Yes, Catherine, “knowmsayin’” is a bummer, and it is right there with “y’know” for irritability, except when you, Catherine, write it. I’m still laughing from reading your note. And yes, “Mom and Dad said this” is right, and “Your mom and your dad said that” is right. Of course, you, too, are right to worry that it might seem wrong to your “grands.” But let’s face it, they can still learn from you!

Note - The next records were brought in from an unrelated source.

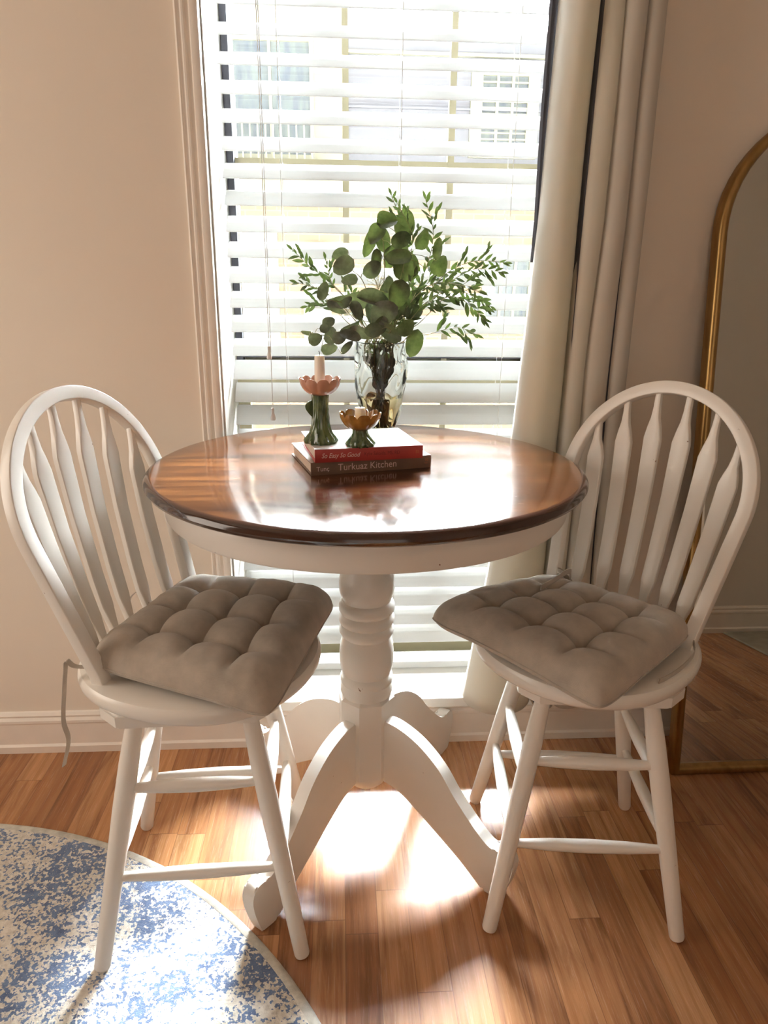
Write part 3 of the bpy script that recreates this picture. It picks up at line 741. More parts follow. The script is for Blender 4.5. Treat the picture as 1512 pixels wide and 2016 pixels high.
# ================================================================== CUSHIONS
def smooth(a, b_, x):
    t = max(0, min(1, (x-a)/(b_-a))); return t*t*(3-2*t)
def cushion_bm(quad, seed, H=.078):
    """quad: 4 (u,v) corners back-right, front-right, front-left, back-left in seat space"""
    N = 72; bm = bmesh.new()
    q = [Vector((a, b_, 0)) for a, b_ in quad]
    def pos(s, t):
        # rounded corners: pull in
        S, T = s, t
        k = 1 - .045*(abs(s)**6)*(abs(t)**6)*1.4
        bow = .018
        s2 = s*(k) ; t2 = t*(k)
        a = (s2+1)/2; c = (t2+1)/2
        p = (q[0].lerp(q[1], a)).lerp(q[3].lerp(q[2], a), c)
        return p
    def cr(x):   # creases at the three inner tuft lines
        d = min(abs(x-c) for c in (-.5, 0, .5)); x = min(1, d/.25); return 1-math.sqrt(max(0, 1-(1-x)**2))
    def zt(s, t):
        env = (max(0, 1-abs(s)**7.0)**.5)*(max(0, 1-abs(t)**7.0)**.5)
        c1, c2 = cr(s), cr(t)
        # creases run only between tufts, fading to the rim
        f1 = 1-smooth(.62, .98, abs(t)); f2 = 1-smooth(.62, .98, abs(s))
        h = 1.08 - .38*c1*f1 - .42*c2*f2 - .22*c1*c2
        n = noise.noise(Vector((s*2.3+seed, t*2.3, 0)))*.06
        wr = 0
        if abs(s) > .55 or abs(t) > .55:
            e = smooth(.5, .9, max(abs(s), abs(t)))
            u_ = t if abs(s) > abs(t) else s
            wr = e*.022*math.sin(u_*34 + 3*noise.noise(Vector((u_*3, seed, 1))))*(.3+.7*abs(noise.noise(Vector((u_*5, seed*2, 2))))*2)
        return env*(h+n+wr)
    def drop(p):
        r = math.hypot((p.x-.012)/.222, p.y/.208); return -.010*smooth(.98, 1.42, r)**1.2 if p.x > -.05 else 0
    topv = {}; botv = {}
    for i in range(N+1):
        for j in range(N+1):
            # denser towards rims
            s = math.sin(PI/2*(2*i/N-1)); t = math.sin(PI/2*(2*j/N-1))
            p = pos(s, t); d = drop(p)
            rim = Z0+.026+d
            z = rim + (H-.026)*zt(s, t)
            topv[i, j] = bm.verts.new((p.x, p.y, z))
            if i in (0, N) or j in (0, N): botv[i, j] = topv[i, j]
            else:
                eb = (max(0, 1-abs(s)**7)**.5)*(max(0, 1-abs(t)**7)**.5)
                botv[i, j] = bm.verts.new((p.x*.995, p.y*.995, rim-.0255*eb))
    for i in range(N):
        for j in range(N):
            bm.faces.new((topv[i, j], topv[i+1, j], topv[i+1, j+1], topv[i, j+1]))
            vs = []
            for v in (botv[i, j], botv[i, j+1], botv[i+1, j+1], botv[i+1, j]):
                if v not in vs: vs.append(v)
            try: bm.faces.new(vs)
            except ValueError: pass
    # seam welt round the rim
    return bm, [topv[i, 0].co.copy() for i in range(N+1)] + [topv[N, j].co.copy() for j in range(1, N+1)] + [topv[i, N].co.copy() for i in range(N-1, -1, -1)] + [topv[0, j].co.copy() for j in range(N-1, 0, -1)]
def ribbon(bm, pts, w=.0055, th=.0009, up=(0, 1, 0)):
    return tube(bm, catmull(pts, 6), (th, w), section=rrect(1, 1, .5, 2), up=up)
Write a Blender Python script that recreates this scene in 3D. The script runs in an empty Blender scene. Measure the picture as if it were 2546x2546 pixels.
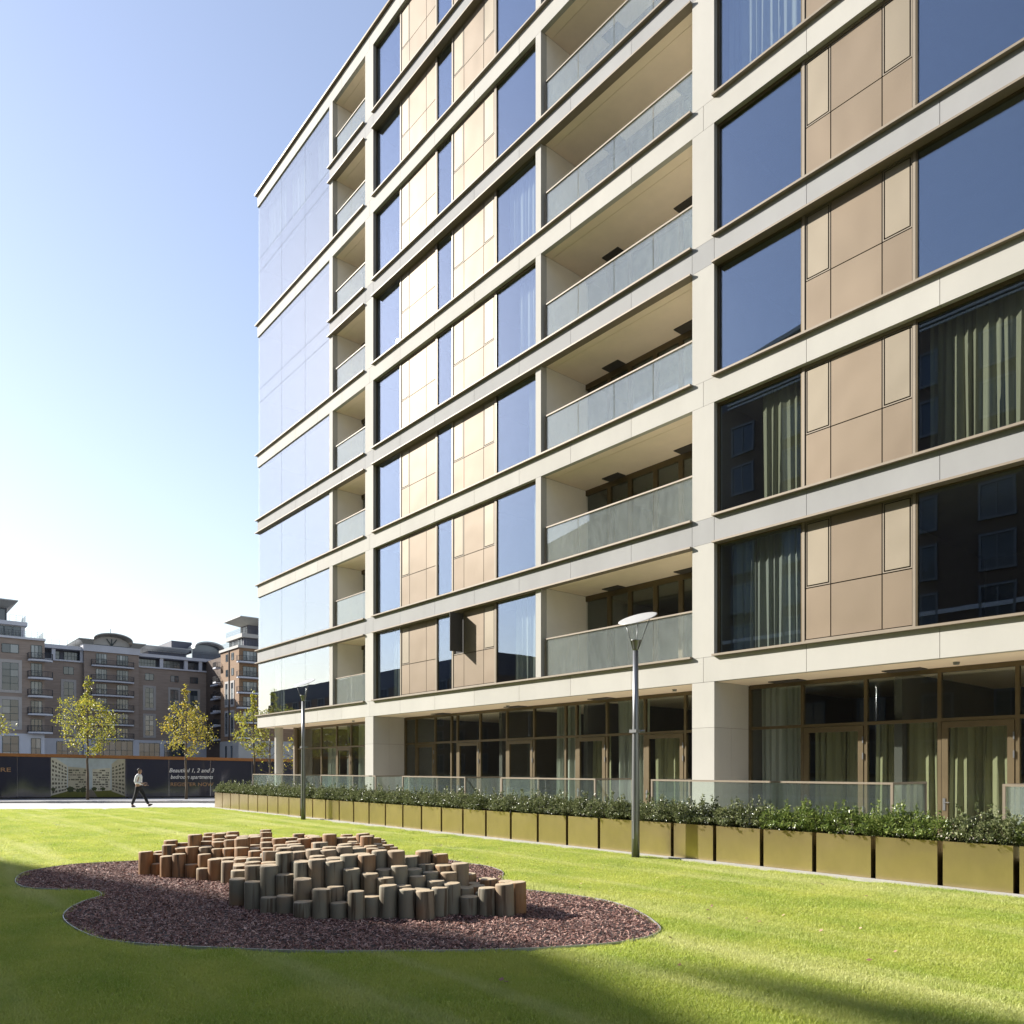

Catherine also asked that I talk about the suffixes –ous and –ual, specifically in “continuous” and “continual.” I had not done so previously because there is no easy answer (and that’s what we all seek, yes, easy answers?). In general, “continuous” means without interruption. “Continual” also can mean that, but in precise usage it means frequent, repeating at intervals (in other words, WITH interruptions). Many experts fail to draw a clear-cut distinction between “continuous” and “continual,” so there is no easy answer.

She adds this: “Also, I once knew and have forgotten (soggy memory syndrome) the further/farther drill.” Gosh, she might not like this answer any more than the one about “continual.” See, back when Catherine and I were young, “farther” was urged on us to express distance (it’s far from here, even farther), and we were encouraged to stick with “further” when expressing advancement to a greater degree. The “further” rule is still happily in use — you further your education, you do things without further delay.

However, the old advice about distance … well, “further” and “farther” are now used interchangeably in those cases. As the Oxford English Dictionary says, you can move farther down the train or further down the train. There you go; I have nothing further to say.

Reader Libby does, though. She sent some great thoughts, including this: “As for ‘farther’ and ‘further,’ I figure that’s a lost cause. Nobody uses ‘farther’ anymore, and I guess the game is lost when KFC’s current slogan, repeated prominently in their commercials, is, ‘Your dollar goes further at KFC’!” Gosh, Libby, I haven’t seen those commercials. Darn.

Reader Bill says he wants me to discuss “absolutely.” He says: “It is becoming the standard reply to every question or comment on the tube. No, yes, perhaps won't work. Am absolutely sick of absolutely.” Wow, Bill, I know how irritating the overuse of any word or phrase can be. I’ll send you my list.

Reader James writes this: “Being a language person myself, I greatly enjoy your column on language usage in the Greensboro, N.C., newspaper, which a friend sends to me in Tennessee. I am writing to suggest you caution your readers … against the incorrect use of the word ‘less.’”

James is talking about “less” versus “fewer,” of course. He spells it out nicely, saying this: “‘Less money’ is correct, as is ‘less time’ or ‘less effort,’ but ‘less people,’ ‘less cars’ and ‘less problems’ — all of which I have heard or seen recently — are not. ‘Fewer’ is, of course, correct in those instances. (‘Fewer’ with so-called countable nouns; ‘less’ with mass nouns.) Surely no one would make the same mistake in the opposite direction, saying ‘fewer money,’ ‘fewer time’ or ‘fewer effort’; why then abuse ‘less’ with ‘less people,’ etc.?”

Why indeed, James. Are you right? Yes. Have you said it all? Absolutely. (Uh-oh.)